Thanks. I did get the total energy, but the KE for Andromeda is still off for some reason. Any ideas?

It's just a rounding error. Using the unrounded figure for the speed, v=1.064*10^5 m/s, gives you the book's answer.

6X10⁴¹* 266,000 m/s = 1X10⁴² * v₂
Velocity = 159600 m/s ---> the answer for the speed of the Milky Way.

Yet, this will not work for the other answer: 110,000 m/s...

So close!

6X10⁴¹* 266,000 m/s = 1X10⁴² * v₂
Velocity = 159600 m/s ---> the answer for the speed of the Milky Way.

I don't quite get this. If Andromeda has a velocity of 266 km/s, that means you're using the reference frame of the Milky Way. But if that's the case, and 1*10^42 is the total mass of the system, that means v2 is the collective speed of the system. It's less confusing to consider the situation from the ref. frame of the center of mass. In that ref. frame, the total momentum of the system is 0, so m1v1-m2v2=0. We already know that v1+v2=266 km/s, so solving the two equations gives you the answer.

 

[Wellesley]

I don't quite get this. If Andromeda has a velocity of 266 km/s, that means you're using the reference frame of the Milky Way. But if that's the case, and 1*10^42 is the total mass of the system, that means v2 is the collective speed of the system. It's less confusing to consider the situation from the ref. frame of the center of mass. In that ref. frame, the total momentum of the system is 0, so m1v1-m2v2=0. We already know that v1+v2=266 km/s, so solving the two equations gives you the answer.
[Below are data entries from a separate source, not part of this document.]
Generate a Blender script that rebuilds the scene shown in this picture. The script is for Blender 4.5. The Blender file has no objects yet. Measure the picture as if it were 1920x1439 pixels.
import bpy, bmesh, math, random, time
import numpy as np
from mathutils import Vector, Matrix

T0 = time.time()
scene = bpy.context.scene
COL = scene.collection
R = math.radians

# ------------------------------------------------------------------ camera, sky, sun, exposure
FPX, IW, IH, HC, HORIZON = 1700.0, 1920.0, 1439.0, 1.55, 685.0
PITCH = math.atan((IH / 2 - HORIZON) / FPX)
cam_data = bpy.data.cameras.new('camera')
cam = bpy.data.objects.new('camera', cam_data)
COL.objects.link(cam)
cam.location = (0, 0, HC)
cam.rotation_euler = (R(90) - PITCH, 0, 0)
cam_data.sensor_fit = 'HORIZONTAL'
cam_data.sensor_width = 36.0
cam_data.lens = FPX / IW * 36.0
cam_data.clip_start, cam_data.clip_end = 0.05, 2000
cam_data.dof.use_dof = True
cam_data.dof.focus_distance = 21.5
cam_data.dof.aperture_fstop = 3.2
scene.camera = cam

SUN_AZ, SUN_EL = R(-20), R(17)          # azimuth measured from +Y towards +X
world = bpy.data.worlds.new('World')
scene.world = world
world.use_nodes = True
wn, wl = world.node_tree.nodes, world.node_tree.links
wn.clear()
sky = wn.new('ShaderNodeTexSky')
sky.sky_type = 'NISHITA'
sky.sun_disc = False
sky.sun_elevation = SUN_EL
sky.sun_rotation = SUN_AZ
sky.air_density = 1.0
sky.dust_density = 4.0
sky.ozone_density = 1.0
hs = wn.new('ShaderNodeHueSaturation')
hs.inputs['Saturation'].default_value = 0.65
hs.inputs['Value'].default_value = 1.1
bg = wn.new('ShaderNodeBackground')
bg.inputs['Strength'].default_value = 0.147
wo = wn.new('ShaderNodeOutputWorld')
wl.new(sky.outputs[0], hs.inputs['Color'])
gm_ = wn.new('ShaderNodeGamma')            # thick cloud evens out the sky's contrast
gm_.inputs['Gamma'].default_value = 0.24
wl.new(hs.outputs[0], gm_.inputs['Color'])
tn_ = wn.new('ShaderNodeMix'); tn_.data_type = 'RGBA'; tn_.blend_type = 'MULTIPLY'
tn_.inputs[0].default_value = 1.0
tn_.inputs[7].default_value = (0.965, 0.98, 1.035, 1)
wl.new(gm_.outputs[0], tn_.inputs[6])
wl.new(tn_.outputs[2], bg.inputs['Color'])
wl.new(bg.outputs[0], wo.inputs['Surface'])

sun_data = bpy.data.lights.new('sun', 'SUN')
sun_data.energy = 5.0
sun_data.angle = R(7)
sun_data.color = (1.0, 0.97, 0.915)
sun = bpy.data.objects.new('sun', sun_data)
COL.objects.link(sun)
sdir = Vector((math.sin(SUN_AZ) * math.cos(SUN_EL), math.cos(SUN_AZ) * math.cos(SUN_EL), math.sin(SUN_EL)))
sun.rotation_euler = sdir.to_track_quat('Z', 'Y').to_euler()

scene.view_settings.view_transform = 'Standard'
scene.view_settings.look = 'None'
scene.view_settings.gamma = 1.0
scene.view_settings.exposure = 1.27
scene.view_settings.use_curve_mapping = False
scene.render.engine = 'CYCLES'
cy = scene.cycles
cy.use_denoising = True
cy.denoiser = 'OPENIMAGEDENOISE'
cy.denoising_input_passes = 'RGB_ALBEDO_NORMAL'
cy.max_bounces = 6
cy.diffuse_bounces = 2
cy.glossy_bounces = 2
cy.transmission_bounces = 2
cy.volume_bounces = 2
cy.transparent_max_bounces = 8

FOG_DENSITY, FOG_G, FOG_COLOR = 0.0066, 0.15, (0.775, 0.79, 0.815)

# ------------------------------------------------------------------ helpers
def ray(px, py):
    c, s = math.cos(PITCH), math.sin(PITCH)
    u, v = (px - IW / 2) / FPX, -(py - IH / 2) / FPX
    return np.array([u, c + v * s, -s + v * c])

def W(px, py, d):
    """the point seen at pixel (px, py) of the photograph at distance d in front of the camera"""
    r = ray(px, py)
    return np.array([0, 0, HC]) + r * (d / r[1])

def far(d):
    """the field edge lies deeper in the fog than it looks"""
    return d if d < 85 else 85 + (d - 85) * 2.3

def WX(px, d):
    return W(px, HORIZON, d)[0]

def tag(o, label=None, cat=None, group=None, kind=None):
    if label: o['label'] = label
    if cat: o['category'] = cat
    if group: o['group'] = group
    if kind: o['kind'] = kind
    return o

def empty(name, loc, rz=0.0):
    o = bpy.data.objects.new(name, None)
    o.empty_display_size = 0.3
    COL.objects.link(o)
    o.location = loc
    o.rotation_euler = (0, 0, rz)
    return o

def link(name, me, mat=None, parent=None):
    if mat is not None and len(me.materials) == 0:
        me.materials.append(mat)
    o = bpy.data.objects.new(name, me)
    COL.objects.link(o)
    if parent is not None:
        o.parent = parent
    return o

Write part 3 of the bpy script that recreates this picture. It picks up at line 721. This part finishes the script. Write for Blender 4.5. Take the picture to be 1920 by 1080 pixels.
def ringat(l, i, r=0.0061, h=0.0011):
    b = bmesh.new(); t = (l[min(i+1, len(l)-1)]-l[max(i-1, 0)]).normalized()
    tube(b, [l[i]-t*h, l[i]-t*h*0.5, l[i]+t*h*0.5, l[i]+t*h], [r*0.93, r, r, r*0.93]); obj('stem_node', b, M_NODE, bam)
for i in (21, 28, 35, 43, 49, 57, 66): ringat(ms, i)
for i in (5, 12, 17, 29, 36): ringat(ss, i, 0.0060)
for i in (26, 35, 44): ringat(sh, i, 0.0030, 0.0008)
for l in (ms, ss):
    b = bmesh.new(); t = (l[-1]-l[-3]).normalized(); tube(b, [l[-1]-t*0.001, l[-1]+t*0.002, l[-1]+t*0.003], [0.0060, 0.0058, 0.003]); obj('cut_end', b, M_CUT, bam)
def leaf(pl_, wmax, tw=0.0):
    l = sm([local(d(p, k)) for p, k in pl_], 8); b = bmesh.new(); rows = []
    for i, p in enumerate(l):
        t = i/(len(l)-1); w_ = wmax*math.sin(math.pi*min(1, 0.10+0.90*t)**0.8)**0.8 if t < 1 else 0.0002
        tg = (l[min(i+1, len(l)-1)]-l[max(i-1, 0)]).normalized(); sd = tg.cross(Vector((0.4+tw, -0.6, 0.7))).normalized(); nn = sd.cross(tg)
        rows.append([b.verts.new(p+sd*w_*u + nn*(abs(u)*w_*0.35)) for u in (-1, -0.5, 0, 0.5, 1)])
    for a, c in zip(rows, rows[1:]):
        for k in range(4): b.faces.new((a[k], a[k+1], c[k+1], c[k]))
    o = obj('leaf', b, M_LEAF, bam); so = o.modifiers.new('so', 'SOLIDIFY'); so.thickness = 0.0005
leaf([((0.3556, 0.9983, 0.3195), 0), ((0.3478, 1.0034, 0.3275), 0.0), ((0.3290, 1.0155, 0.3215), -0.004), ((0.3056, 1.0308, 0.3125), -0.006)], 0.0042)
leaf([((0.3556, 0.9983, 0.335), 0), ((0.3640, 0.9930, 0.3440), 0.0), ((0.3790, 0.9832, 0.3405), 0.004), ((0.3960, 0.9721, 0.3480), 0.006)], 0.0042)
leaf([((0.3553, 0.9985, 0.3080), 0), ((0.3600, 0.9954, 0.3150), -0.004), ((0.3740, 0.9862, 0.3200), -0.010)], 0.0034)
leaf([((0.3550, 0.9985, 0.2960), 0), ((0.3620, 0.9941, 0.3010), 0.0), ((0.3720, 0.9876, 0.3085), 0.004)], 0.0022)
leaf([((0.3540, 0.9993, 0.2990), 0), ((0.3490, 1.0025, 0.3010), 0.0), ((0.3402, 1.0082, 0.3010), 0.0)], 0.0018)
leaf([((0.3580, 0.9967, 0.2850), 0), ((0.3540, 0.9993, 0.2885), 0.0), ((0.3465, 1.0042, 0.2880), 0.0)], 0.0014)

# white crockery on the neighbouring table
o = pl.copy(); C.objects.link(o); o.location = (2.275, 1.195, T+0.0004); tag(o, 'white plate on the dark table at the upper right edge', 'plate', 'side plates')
Sorry, my post was vague. Your explanation makes more sense to me now, after looking at the two equations v1+v2=266000 and m1v1-m2v2=0, instead of just the one I originally thought I needed (m1v1-m2v2=0).

I knew the right method was something much simpler than what I was originally trying to do, but I never thought to use momentum. What really confused me, was where the book put this question...it was placed under the section where kinetic energy and gravitational potential energy was introduced. I though I had to use something along those lines to solve part b.

Thanks again for all the help, the problem made a lot more sense after your posts!